* [EXERCISE DETAILS]:
Only the lines from the line with "The Blender Python" through the line with "so.rotation_euler = to.to_track_quat('Z', 'Y').to_euler();" should be copied, exactly as they appear, with both ends kept.

* [Scene script records]:
○ ○ ○ ○ ○

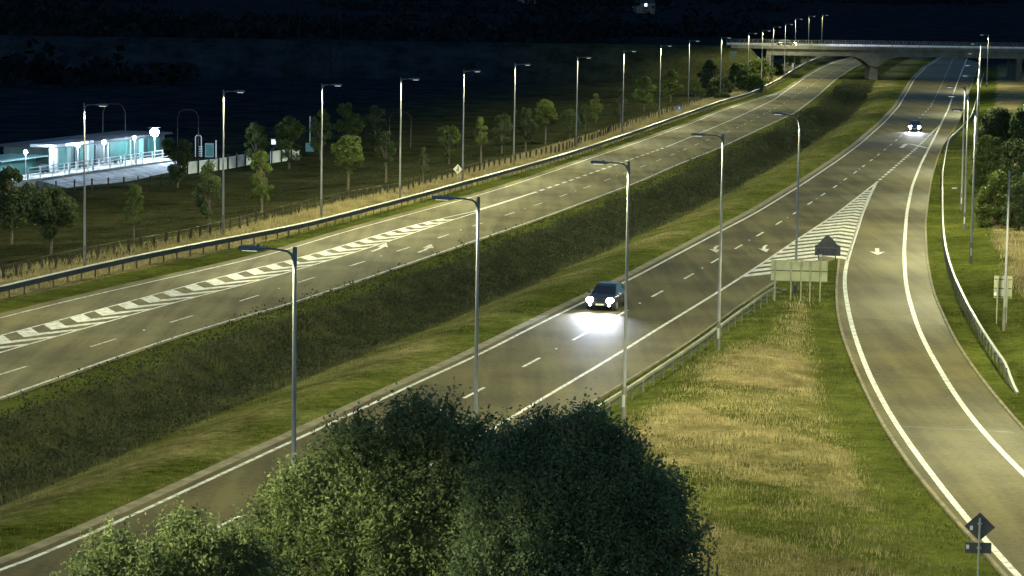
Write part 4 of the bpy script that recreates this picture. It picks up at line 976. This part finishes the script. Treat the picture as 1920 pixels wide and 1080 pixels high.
for px_ in (162, 200, 242, 266): MB().box((sx(px_, v0), v0 - .05, 1.7), (.3, .25, 2.5)).build('pillar', M['teal_pale'] if px_ > 230 else M['white_wall'], t)
MB().box(((bx0 + bx1) / 2, v0 + 2.4, bh + .12), (bx1 - bx0 + .8, 6.2, .22)).build('roof', M['roof_dark'], t)
cx0, cx1 = sx(82, 3), sx(158, 3)
MB().box(((cx0 + cx1) / 2, 3.2, bh + .42), (cx1 - cx0, 2.6, .28)).build('canopy', M['white_wall'], t)
MB().box(((cx0 + cx1) / 2 + .6, 1.87, bh + .42), ((cx1 - cx0) * .55, .04, .22)).build('glow_strip', M['cold_roof'], t)  # strip glows so the canopy front looks lit
for px_ in (97, 105): MB().box((sx(px_, 2.2), 2.2, 1.9), (.35, .35, 2.7)).build('canopy_post', M['white_wall'], t)
t = thing('platform_shelter', 'low shelter with ribbed roof at the left end of the platform', 'shelter', ST, rzs)
a, b_ = sx(-15, 5), sx(86, 5)
MB().box(((a + b_) / 2, 7, 1.1), (b_ - a, 2.6, 2.2)).build('wall', M['teal'], t)
mb = MB(); xx_ = a
while xx_ < b_: mb.box((xx_, 6.4, 2.32), (.22, 4.2, .16)); xx_ += .5
mb.box(((a + b_) / 2, 6.4, 2.27), (b_ - a, 4.3, .1)); mb.build('roof', M['teal_pale'], t)
def slight(px, py, v, r, power, label):
    s_, z_ = sx(px, v), sz(px, py, v); w_ = Vector((A_.x, A_.y, gS)) + u * s_ + Vector((-u.y, u.x, 0)) * v
    t = thing('station_light', label, 'light', (w_.x, w_.y, gS), rzs, 'blue white lights of the station')
    MB().tube([(0, 0, 0), (0, 0, z_ - r)], .05, 8).build('pole', M['white_steel'], t)
    me = bpy.data.meshes.new('lamp'); bm = bmesh.new(); bmesh.ops.create_icosphere(bm, subdivisions=3, radius=r); bm.to_mesh(me); bm.free(); me.materials.append(M['cold']); me.polygons.foreach_set('use_smooth', [True] * len(me.polygons))
    obj('lamp', me, t, loc=(0, 0, z_))
    MB().box((0, .1, z_ + r + .03), (r * 2.6, r * 2, .06)).build('hood', M['head'], t)
    l = bpy.data.lights.new('station_lamp', 'POINT'); l.energy = power; l.color = (.55, .78, 1.0); l.shadow_soft_size = .15
    o = bpy.data.objects.new('lamp_glow', l); COL.objects.link(o); o.parent = t; o.location = (0, -(r + .25), z_)
for a in [(48,285,1.5,.17,150,'leftmost small light of the station row'), (98,281,1.6,.24,260,'second light from the left, below the canopy'), (146,272,1.6,.22,220,'third light from the left, beside the far left lamp column'),
          (195,267,1.6,.22,220,'fourth light of the station row'), (252,258,1.6,.17,150,'small light left of the big floodlight'), (290,248,1.2,.46,2400,'big floodlight at the right end of the station')]: slight(*a)
# level crossing barrier frame, boxes
def PG(px, py):
    p = P(px, py); p.z = gz(p.x, p.y); return P(px, py, p.z)
p = PG(372, 296); t = thing('ladder_frame', 'white ladder like frame right of the floodlight', 'frame', p, 0); k = p.y / F_PX
mb = MB(); hw = 5.5 * k; hh = 42 * k
mb.tube([(-hw, 0, 0), (-hw, 0, hh * .93), (-hw * .6, 0, hh), (hw * .6, 0, hh), (hw, 0, hh * .93), (hw, 0, 0)], .06, 8).build('hoop', M['white_steel'], t)
for i in range(5): MB().box((.25, 0, hh * (.1 + .1 * i)), (.42, .12, .14)).build('rung', M['white_steel'], t)
p = PG(393, 297); t = thing('equipment_cabinet', 'pale green lineside cabinet right of the ladder frame', 'cabinet', p)
MB().box((0, 0, .95), (1.0, .6, 1.6)).build('body', M['teal_pale'], t, bevel=.03); MB().box((.75, 0, 1.1), (.12, .3, 2.0)).build('side_post', M['white_steel'], t); MB().box((0, -.31, .95), (.8, .02, 1.3)).build('door', M['teal'], t)
p = PG(513, 296); t = thing('relay_box', 'small bright white box on a post among the dim trees', 'cabinet', p); k = p.y / F_PX
MB().tube([(0, 0, 0), (0, 0, 24 * k)], .06, 8).build('post', M['timber'], t); MB().box((0, -.1, 30 * k), (8 * k, .3, 9 * k)).build('box', emit('glow_white', (.85, .9, 1), .8), t); MB().box((-.1, 0, 36 * k), (10 * k, .6, 2 * k)).build('hood', M['black'], t)  # the box is given its own glow to look bright
p = PG(581, 284); t = thing('signal_mast', 'thin pale railway signal mast left of the third lamp column', 'signal', p); k = p.y / F_PX
MB().tube([(0, 0, 0), (0, 0, 66 * k)], .06, 8).build('mast', M['white_steel'], t); MB().box((.2, 0, 46 * k), (.35, .25, 1.1)).build('signal_head', M['black'], t); MB().box((0, 0, .5), (1.0, .6, 1.0)).build('base_cabinet', M['teal_pale'], t)
# boundary wall and its dark posts
def wall_run(label, pts, h, mt, spacing):
    a = line(pts, step=2, smooth=1); z_ = zones(a)[0]; t = thing('boundary_wall', label, 'wall')
    mb = MB(); sweep(mb, a, [(-.08, -.3), (-.08, h), (.08, h), (.08, -.3)], z_); mb.build('wall', mt, t)
    s_ = arclen(a); c_ = at_s(a, s_, np.arange(0, s_[-1], spacing)); zc_ = zones(c_)[0]
    for j in range(len(c_)): MB().box((c_[j, 0] + .12, c_[j, 1] - .35, zc_[j] + h / 2 + .05), (.16, .16, h + .5)).build('post', M['timber'], t)
wall_run('pale blue lit boundary wall with dark posts right of the station', [(350,312),(400,305),(470,293)], 1.25, M['pale_wall'], 2.8)
wall_run('short pale wall below the white relay box', [(508,291),(560,284)], 1.3, M['pale_wall'], 2.8)
a = line([(105,345),(208,341),(278,335),(312,333),(350,324)], step=2, smooth=1); s_ = arclen(a); c_ = at_s(a, s_, np.arange(0, s_[-1], 2.0)); zc_ = zones(c_)[0]
t = thing('post_fence', 'row of short dark posts on the blue lit slope below the platform', 'fence')
for j in range(len(c_)): MB().box((c_[j, 0], c_[j, 1], zc_[j] + .55), (.14, .14, 1.25)).build('post', M['timber'], t)
for hz in (.4, .95): MB().tube([(c_[j, 0], c_[j, 1], zc_[j] + hz) for j in range(len(c_))], .012, 4).build('wire', M['wire'], t)
M['red'] = mat('red_painted_steel', (0.03, 0.005, 0.005), 0.5); 
def hoop(px0, px1, yb, yt, label):
    p = PG((px0 + px1) / 2, yb); k = p.y / F_PX; hw = (px1 - px0) / 2 * k; hh = (yb - yt) * k
    t = thing('hoop_frame', label, 'frame', p, 0, 'red topped hoop frames along the railway')
    MB().tube([(-hw, 0, hh * .62), (-hw, 0, hh * .85), (-hw * .75, 0, hh * .97), (-hw * .4, 0, hh), (hw * .4, 0, hh), (hw * .75, 0, hh * .97), (hw, 0, hh * .85), (hw, 0, hh * .62)], .045, 8).build('hoop', M['red'], t)
    for s__ in (-1, 1): MB().tube([(s__ * hw, 0, 0), (s__ * hw, 0, hh * .62)], .05, 8).build('leg', M['rail_face'], t)
hoop(730, 770, 276, 211, 'red topped hoop frame straddling the fourth lamp column')
hoop(333, 372, 296, 206, 'faint red hoop frame above the ladder frame')
hoop(193, 235, 300, 195, 'faint red hoop frame above the left half of the station')

# ------------------------------------------------------------------ pylon and distant house lights
Dp = 430; cxp = PD(588, 240, Dp); gp = gz(cxp.x, Dp); t = thing('lattice_pylon', 'dark lattice electricity pylon barely visible against the night', 'pylon', (cxp.x, Dp, gp), .35)
PM = mat('pylon_steel', (0.012, 0.016, 0.02), 0.9, spec=0.0)
def leg(z_, sx_, sy_): w_ = 4.0 * (1 - z_ / 46) + .55; return (sx_ * w_, sy_ * w_, z_)
hs = [0, 6, 11.5, 16.5, 21, 25, 28.5, 32, 36, 40]
for sx_, sy_ in ((1, 1), (1, -1), (-1, 1), (-1, -1)): MB().tube([leg(z_, sx_, sy_) for z_ in hs], .09, 5).build('leg', PM, t)
mb = MB()
for i in range(len(hs) - 1):
    for (a1, a2), (b1, b2) in (((1, 1), (1, -1)), ((1, -1), (-1, -1)), ((-1, -1), (-1, 1)), ((-1, 1), (1, 1))):
        mb.tube([leg(hs[i], a1, a2), leg(hs[i + 1], b1, b2)], .045, 4); mb.tube([leg(hs[i], b1, b2), leg(hs[i + 1], a1, a2)], .045, 4); mb.tube([leg(hs[i + 1], a1, a2), leg(hs[i + 1], b1, b2)], .045, 4)
mb.build('bracing', PM, t)
for z_, l_ in ((25, 6.5), (32, 5.5), (39, 4.5)):
    MB().tube([(-l_, 0, z_), (0, 0, z_ + .9), (l_, 0, z_)], .08, 5).tube([(-l_, 0, z_), (l_, 0, z_)], .06, 5).build('cross_arm', PM, t)
def farm(px, py, D, label):
    p = PD(px, py, D); g = gz(p.x, D); t = thing('farmhouse', label, 'house', (p.x, D, g), .3)
    hh = max(4.5, p.z - g + .3)
    MB().box((0, 0, hh / 2 - 1), (11, 7, hh + 2)).build('wall', M['rail_face'], t)
    MB().prism([(-3.8, hh), (3.8, hh), (0, hh + 3)], 'x', -5.8, 5.8).build('roof', M['black'], t)
    MB().box((0, -3.54, hh - .9), (1.5, .08, 1.6)).build('window', emit('lit_window', (.7, .85, 1.0), 2.5), t)
    MB().box((-4, -3.56, 1), (1.1, .1, 2.1)).build('door', M['dark_door'], t)
farm(1207, 7, 1500, 'tiny distant house with one lit window on the hill')
farm(990, 3, 1700, 'fainter distant house at the top edge of the view')

# dark hedgerows and copses far beyond the lamps
cs = []
for _ in range(300):
    D = random.uniform(480, 3000); X_ = random.uniform(-0.26, 0.26) * D
    if D < 640 and X_ > -110: continue
    if D < 1700 and -90 < X_ - (60 + (D - 600) * .2) < 170: continue
    L_ = random.uniform(10, 70); th = random.uniform(-.4, .4); n_ = int(L_ * 9)
    u_ = rng.uniform(-1, 1, n_); hgt = random.uniform(4, 10)
    xs__ = X_ + u_ * L_ * math.cos(th) + rng.normal(0, 2, n_); ys__ = D + u_ * L_ * math.sin(th) + rng.normal(0, 2.5, n_)
    zt = zones(np.c_[xs__, ys__])[0]; hh = hgt * (0.6 + 0.4 * np.sin(u_ * L_ * .35 + D)) * rng.uniform(0, 1, n_) ** .6
    cs.append(np.c_[xs__, ys__, zt + hh])
v, f = leaf_quads(np.vstack(cs), 2.4, .8)
obj('distant_trees', fast_mesh('distant_trees', v, f, M['far_leaf']), kind='stuff', label='dark hedgerows and copses far beyond the road lights', cat='woodland')
for (px, py, D, r_, l_) in [(640, 12, 2200, .5, 'faint point of light on the far hill, upper left'), (820, 40, 1900, .35, 'very faint distant light above the seventh lamp column')]:
    p = PD(px, py, D); g = gz(p.x, D); t = thing('distant_lamp', l_, 'lamp', (p.x, D, g)); hz = max(4.0, p.z - g)
    MB().tube([(0, 0, 0), (0, 0, hz)], .1, 6).build('pole', M['rail_face'], t); MB().box((0, -.1, hz + r_ / 2), (r_, r_, r_)).build('lamp', emit('far_lamp', (.8, .85, 1), 1.2), t)
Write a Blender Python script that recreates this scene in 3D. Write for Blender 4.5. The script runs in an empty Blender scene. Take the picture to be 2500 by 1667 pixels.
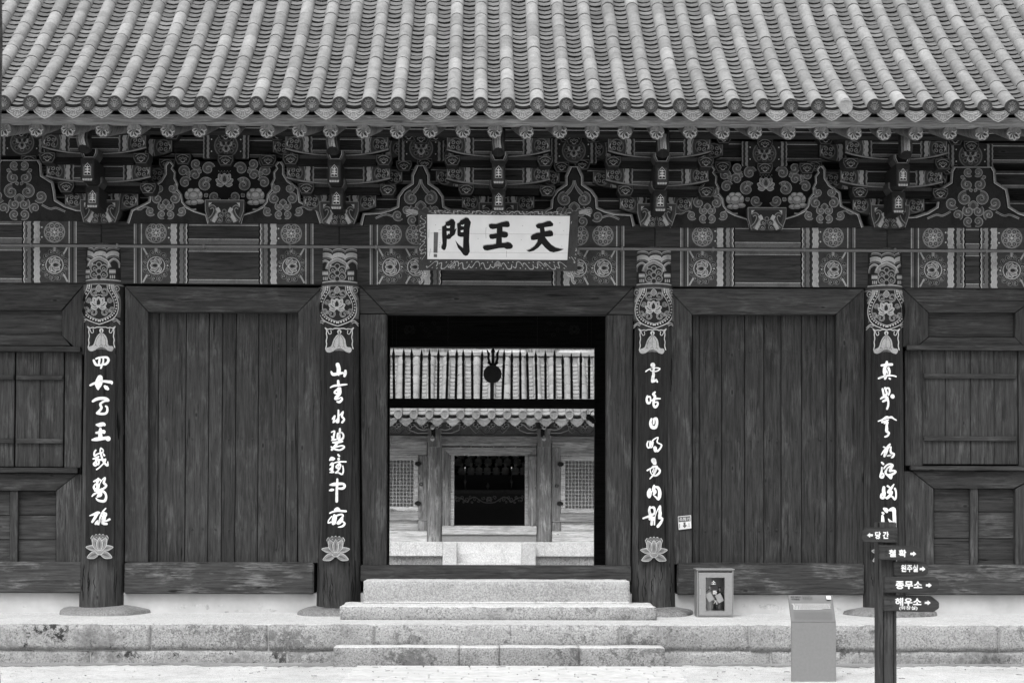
import bpy, bmesh, math, random
from math import sin, cos, pi, radians, atan2, sqrt
from mathutils import Vector, Matrix
random.seed(7)
SC = bpy.context.scene
COL = SC.collection
# ---------------------------------------------------------------- camera
F = 3826.0                                   # focal length in photograph pixels (2500 wide)
PY0 = 1135.0                                 # row of the optical axis (shift lens)
YAW, PITCH, ROLL = radians(1.018), radians(1.3), radians(0.18)
CAM = Vector((0, -19.0, 1.366))
ROT = Matrix.Rotation(-YAW, 3, 'Z') @ Matrix.Rotation(pi/2 + PITCH, 3, 'X') @ Matrix.Rotation(ROLL, 3, 'Z')
cd = bpy.data.cameras.new('camera'); cam = bpy.data.objects.new('camera', cd); COL.objects.link(cam)
cam.matrix_world = Matrix.Translation(CAM) @ ROT.to_4x4()
cd.sensor_width = 36; cd.lens = 36*F/2500; cd.shift_y = (PY0-833.5)/2500; cd.clip_end = 500
cd.dof.use_dof = True; cd.dof.focus_distance = 18.8; cd.dof.aperture_fstop = 3.2
SC.camera = cam
# ---------------------------------------------------------------- daylight, overcast
SUN_EL, SUN_AZ = radians(58), radians(200)
w = bpy.data.worlds.new('World'); SC.world = w; w.use_nodes = True
nt = w.node_tree; nt.nodes.clear()
sky = nt.nodes.new('ShaderNodeTexSky'); sky.sky_type = 'NISHITA'; sky.sun_disc = False
sky.sun_elevation = SUN_EL; sky.sun_rotation = SUN_AZ; sky.air_density = 1.5; sky.dust_density = 4.0
bw = nt.nodes.new('ShaderNodeRGBToBW'); bg = nt.nodes.new('ShaderNodeBackground'); wo = nt.nodes.new('ShaderNodeOutputWorld')
nt.links.new(sky.outputs[0], bw.inputs[0]); nt.links.new(bw.outputs[0], bg.inputs[0]); nt.links.new(bg.outputs[0], wo.inputs[0])
bg.inputs[1].default_value = 0.15
sl = bpy.data.lights.new('sun', 'SUN'); sl.energy = 1.2; sl.angle = radians(35); sl.color = (1, 1, 1)
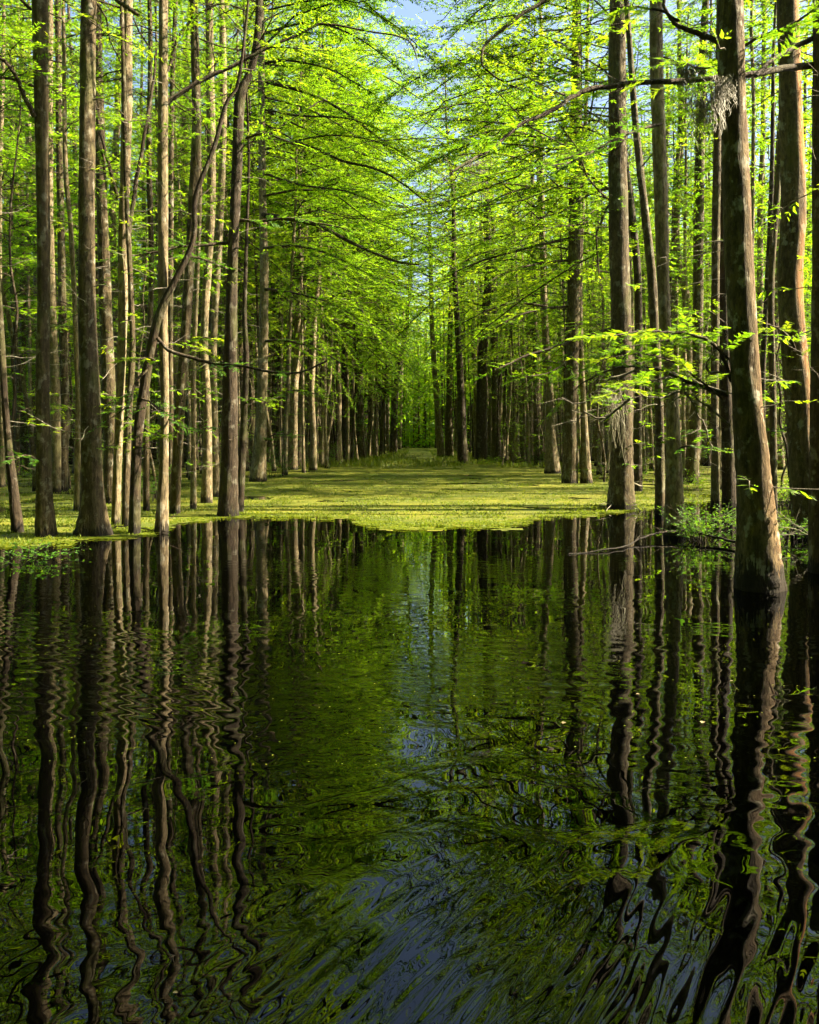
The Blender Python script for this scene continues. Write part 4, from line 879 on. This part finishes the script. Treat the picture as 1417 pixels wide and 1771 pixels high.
# pale leaves that float on the open water
for (x, y, s, label) in [(976, 1253, .032, 'pale bluish leaf floating alone before the mid water reflections'), (1216, 1252, .036, 'cream dry leaf floating below the nearest trunk'),
                         (1104, 1203, .025, 'small tan leaf floating towards the nearest trunk'), (303, 1722, .015, 'tiny white leaf floating low in the picture'), (1266, 1180, .02, 'tiny grey leaf in the nearest trunk reflection')]:
    d = dist_of(y); g = Geo(); t = np.linspace(0, 1, 7); wv = s * .38 * np.sin(PI * np.clip(t, .03, .97)) ** .8
    v = np.concatenate([np.column_stack([t * s - s / 2, wv, .004 + .012 * s * 8 * (t - .5) ** 2 + wv * .3]), np.column_stack([t * s - s / 2, 0 * t, .004 + 0 * t]), np.column_stack([t * s - s / 2, -wv, .004 + .012 * s * 8 * (t - .5) ** 2 + wv * .3])])
    f = [[i, i + 1, i + 8, i + 7] for i in range(6)] + [[i + 7, i + 8, i + 15, i + 14] for i in range(6)]
    g.add(v, f); o = link('floating_leaf', g.mesh('floating_leaf', [FLOATER])); o.location = ((x - CX) / F * d, d, .006); o.rotation_euler = (0, 0, x % 3)
    tag(o, label, 'leaf', 'leaves floating on the water')

# ------------------------------------------------------------------ daylight
SUN_AZ, SUN_EL = math.radians(88), math.radians(40)     # azimuth clockwise from the view direction
w = bpy.data.worlds.new('World'); scn.world = w; w.use_nodes = True
nt = w.node_tree; bg = nt.nodes['Background']
sk = nt.nodes.new('ShaderNodeTexSky'); sk.sky_type = 'NISHITA'; sk.sun_disc = False
sk.sun_elevation = SUN_EL; sk.sun_rotation = SUN_AZ; sk.air_density = 1.; sk.dust_density = 3.; sk.ozone_density = 1.5
nt.links.new(sk.outputs[0], bg.inputs[0]); bg.inputs[1].default_value = .05
sd = bpy.data.lights.new('sun', 'SUN'); sd.energy = 5.; sd.angle = math.radians(.5); sd.color = (1., .84, .58)
so = bpy.data.objects.new('sun', sd); COL.objects.link(so)
to = Vector((math.sin(SUN_AZ) * math.cos(SUN_EL), math.cos(SUN_AZ) * math.cos(SUN_EL), math.sin(SUN_EL)))
so.rotation_euler = to.to_track_quat('Z', 'Y').to_euler(); so.location = to * 60

# ------------------------------------------------------------------ camera and render settings
cd = bpy.data.cameras.new('camera'); cam = bpy.data.objects.new('camera', cd); COL.objects.link(cam)
cam.location = (0, 0, EYE); cam.rotation_euler = (PI / 2, 0, 0)
cd.sensor_fit = 'HORIZONTAL'; cd.sensor_width = 36.; cd.lens = 36. * F / 1417.; cd.shift_y = -(885.5 - HOR) / 1417.
cd.clip_start = .05; cd.clip_end = 3000.
scn.camera = cam
vs = scn.view_settings; vs.view_transform = 'Standard'; vs.look = 'None'; vs.gamma = 1.; vs.exposure = 2.85; vs.use_curve_mapping = False
cy = scn.cycles
cy.max_bounces = 6; cy.diffuse_bounces = 4; cy.glossy_bounces = 2; cy.transmission_bounces = 3; cy.transparent_max_bounces = 4
cy.caustics_reflective = False; cy.caustics_refractive = False; cy.sample_clamp_indirect = 6.
cy.use_denoising = True
cy.use_adaptive_sampling = True; cy.adaptive_threshold = .02; cy.adaptive_min_samples = 24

○ ○ ○ ○ ○

* [SOLUTION TO THIS EXERCISE]:
The Blender Python script for this scene continues. Write part 4, from line 879 on. This part finishes the script. Treat the picture as 1417 pixels wide and 1771 pixels high.
# pale leaves that float on the open water
for (x, y, s, label) in [(976, 1253, .032, 'pale bluish leaf floating alone before the mid water reflections'), (1216, 1252, .036, 'cream dry leaf floating below the nearest trunk'),
                         (1104, 1203, .025, 'small tan leaf floating towards the nearest trunk'), (303, 1722, .015, 'tiny white leaf floating low in the picture'), (1266, 1180, .02, 'tiny grey leaf in the nearest trunk reflection')]:
    d = dist_of(y); g = Geo(); t = np.linspace(0, 1, 7); wv = s * .38 * np.sin(PI * np.clip(t, .03, .97)) ** .8
    v = np.concatenate([np.column_stack([t * s - s / 2, wv, .004 + .012 * s * 8 * (t - .5) ** 2 + wv * .3]), np.column_stack([t * s - s / 2, 0 * t, .004 + 0 * t]), np.column_stack([t * s - s / 2, -wv, .004 + .012 * s * 8 * (t - .5) ** 2 + wv * .3])])
    f = [[i, i + 1, i + 8, i + 7] for i in range(6)] + [[i + 7, i + 8, i + 15, i + 14] for i in range(6)]
    g.add(v, f); o = link('floating_leaf', g.mesh('floating_leaf', [FLOATER])); o.location = ((x - CX) / F * d, d, .006); o.rotation_euler = (0, 0, x % 3)
    tag(o, label, 'leaf', 'leaves floating on the water')

# ------------------------------------------------------------------ daylight
SUN_AZ, SUN_EL = math.radians(88), math.radians(40)     # azimuth clockwise from the view direction
w = bpy.data.worlds.new('World'); scn.world = w; w.use_nodes = True
nt = w.node_tree; bg = nt.nodes['Background']
sk = nt.nodes.new('ShaderNodeTexSky'); sk.sky_type = 'NISHITA'; sk.sun_disc = False
sk.sun_elevation = SUN_EL; sk.sun_rotation = SUN_AZ; sk.air_density = 1.; sk.dust_density = 3.; sk.ozone_density = 1.5
nt.links.new(sk.outputs[0], bg.inputs[0]); bg.inputs[1].default_value = .05
sd = bpy.data.lights.new('sun', 'SUN'); sd.energy = 5.; sd.angle = math.radians(.5); sd.color = (1., .84, .58)
so = bpy.data.objects.new('sun', sd); COL.objects.link(so)
to = Vector((math.sin(SUN_AZ) * math.cos(SUN_EL), math.cos(SUN_AZ) * math.cos(SUN_EL), math.sin(SUN_EL)))
so.rotation_euler = to.to_track_quat('Z', 'Y').to_euler(); so.location = to * 60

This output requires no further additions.